At temples in Taiwan, visitors can find a donations box through which they can give as they please. Some temples make considerable amounts from this “incense money,” which raises questions over how they use the funds. For the nation’s universities, income from donations solicited as part of the endowment fund system is essentially their version of incense money and, similarly, there are questions over how this money is used.
Prior to 1999, budgets for national universities came entirely from the Ministry of Education, with a requirement that surplus income be returned to the state coffers at the end of the year. With the establishment of the university endowment fund, institutions were expected to manage donations and were allowed to solicit funds, giving them more financial flexibility.
Before the National University Endowment Fund Establishment Act (國立大學校院校務基金設置條例) was amended in 2015, endowment fund management committees were responsible for the money. The seven to 15 members of such committees were to form an auditing body to supervise the committee and to do post-auditing tasks. This arrangement worked well from 1999 to 2015.
However, the legislature, which was controlled at the time by the Chinese Nationalist Party (KMT), introduced amendments removing the requirement for a committee and instead allowed university heads to allocate auditing personnel themselves. From that point on, endowment funds became the piggy banks of university presidents.
Sources of money include government budgets, tuition and miscellaneous fees, income from continuous education, academia-industry cooperation, facility management income and donations. The combined operating fees for next year for Taiwan’s 50 state-backed institutions is more than NT$100 billion (US$3.28 billion), of which NT$56.3 billion is to come from government subsidies, with the rest from self-solicited sources, including operating subsidies for government programs.
University presidents say that they face stress because they lack the funds to hire faculty or provide subsidies to students and assistants.
According to the ministry’s university open data platform, in 2017 the institute with the highest debt-to-asset ratio was National Chengchi University (NCCU) at 34.72 percent, which just happened to have former minister of education Wu Se-hwa (吳思華) as a previous university head and lecturer at the time. Wu as minister had advocated for the amendment abolishing the need for auditing committee oversight. NCCU was followed, in order, by National Tsing Hua University, National Taiwan Normal University and National Cheng Kung University.
Taiwan’s elite institutions are in arrears because most of the money is plowed into constructing new buildings or extending campus grounds. If a new financial oversight and management mechanism is not put in place, before long national universities might be facing a crisis of credit overextension.

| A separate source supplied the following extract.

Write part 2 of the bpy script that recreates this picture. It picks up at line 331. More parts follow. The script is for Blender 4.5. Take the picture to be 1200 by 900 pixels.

New Power Party Legislator Cheng Hsiu-ling (鄭秀玲) has called for an amendment to the act to reinstate oversight and auditing of the committee’s endowment fund to prevent fraud, but the Association of National Universities of Taiwan is only willing to agree to university presidents nominating auditing personnel to be approved by a committee, which would rob them of genuine independence.
If national universities refuse to be transparent about their use of endowment funds, people should consider not donating to them, so they are no longer supporting a few individuals controlling university incense money.
Tai Po-fen is a professor in the sociology department at Fu Jen Catholic University.